■ **The request**:
Copy every line that holds "from".

■ **Given information**:
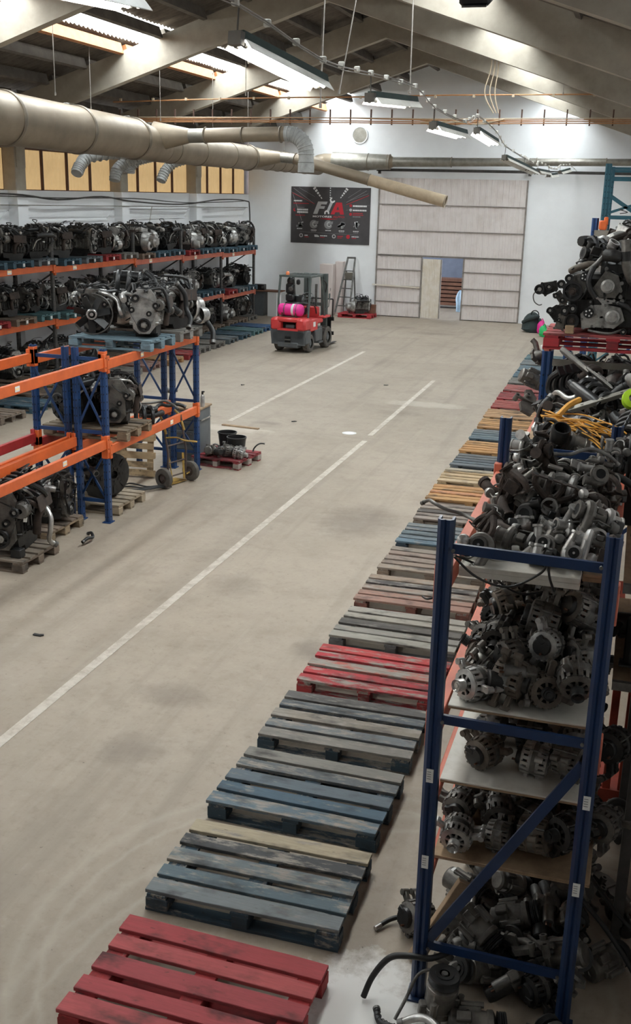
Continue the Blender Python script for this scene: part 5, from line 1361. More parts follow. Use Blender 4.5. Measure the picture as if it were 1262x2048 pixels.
# red pallet of engines high on the rack
CN[(.44, .045, .05)] = 'red'
pallet('red pallet carrying two stacked engines high on right rack', (-.18, 10.02, 2.853), 0, [(.46, .085, .085)], (.46, .03, .04), .12, block_cols=(.46, .03, .04))
ZP = 2.853 + .147
def front_engine(name_lab, z0, pulls, plates, boxes, tubes):
    """engine seen from its belt side: list of pulleys (x, z, r, kind), cast plates, masses and hoses, built in place relative to z0"""
    t = thing('car_engine', name_lab, 'engine', (-.3, 10.1, z0)); ox, oy = .3, -.42
    for nm, mat, c, d, bev in boxes: b = MB(mat); b.box((c[0]+ox, c[1]+oy, c[2]), d, bev=bev); [b.box((c[0]+ox-d[0]*.4+d[0]*.8*k/5, c[1]+oy-d[1]/2-.004, c[2]), (.014, .02, d[2]*.8)) for k in range(6)]; obj(nm, b, t)
    for nm, mat, poly, y, th in plates:
        b = MB(mat); b.prism([(-(x+ox), z) for x, z in poly], th, (0, y+oy, 0), (0, 1, 0), (0, 0, 1))
        n = len(poly); cx = sum(p[0] for p in poly)/n; cz = sum(p[1] for p in poly)/n
        for k in range(n):
            x, z = poly[k]; x = cx+(x-cx)*.9; z = cz+(z-cz)*.9; b.cyl((x+ox, y+oy+.002, z), (x+ox, y+oy-.018, z), .013, n=8)
            x2, z2 = poly[(k+1) % n]; b.bar((cx+ox, y+oy, cz), ((x+(x2-cx)*.9+cx)/2+ox, y+oy, (z+cz+(z2-cz)*.9)/2), .014, .012, (0, 1, 0))
        obj(nm, b, t)
    for x, z, R, kd, y in pulls:
        b = MB(); 
        if kd == 'dots':
            b.m('black_plastic'); b.lathe([(0, .03), (R*.9, .03), (R, .02), (R, 0)], (x+ox, y+oy, z), (0, -1, 0), n=20); b.m('label_white'); [b.cyl((x+ox+R*.55*math.cos(a), y+oy-.029, z+R*.55*math.sin(a)), (x+ox+R*.55*math.cos(a), y+oy-.036, z+R*.55*math.sin(a)), R*.17, n=8) for a in [2*PI*k/5 for k in range(5)]]
        elif kd == 'cover': b.m('aluminium'); b.lathe([(0, .03), (R*.7, .03), (R*.74, .02), (R, .015), (R*1.05, 0)], (x+ox, y+oy, z), (0, -1, 0), n=22)
        else: pulley(b, (x+ox, y+oy, z), (0, -1, 0), R, .035, 'bright_steel' if kd == 'i' else 'rusty_iron', 'black_plastic', 5 if kd == 'spoke' else 0)
        obj('pulley', b, t)
    for nm, mat, pts, r in tubes: b = MB(mat); b.tube([(x+ox, y+oy, z) for x, y, z in pts], r, 10, sub=4); obj(nm, b, t)
    b = MB('rubber'); q = random.Random(len(pulls))
    for k in range(22):
        p = [Vector((q.uniform(-.5, .75), q.uniform(.0, .4), q.uniform(.1, .36)))]
        for m in range(4): p.append(p[-1] + Vector((q.uniform(-.12, .12), q.uniform(-.08, .08), q.uniform(-.08, .08))))
        b.tube([(v_.x-.05+ox, max(v_.y, -.02)+oy+.02, max(.03, v_.z)) for v_ in p], q.uniform(.004, .011), 6, sub=3)
    obj('wiring_harness', b, t)
    b = MB('dull_steel')
    for k in range(40): x, z = q.uniform(-.5, .6), q.uniform(.06, .34); b.cyl((x+ox, .04+oy, z), (x+ox, oy-q.uniform(-.01, .03), z), q.uniform(.008, .02), n=8)
    obj('bolts_and_bosses', b, t)['kind'] = 'stuff'
    return t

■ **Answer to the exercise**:
Continue the Blender Python script for this scene: part 5, from line 1361. More parts follow. Use Blender 4.5. Measure the picture as if it were 1262x2048 pixels.
    """engine seen from its belt side: list of pulleys (x, z, r, kind), cast plates, masses and hoses, built in place relative to z0"""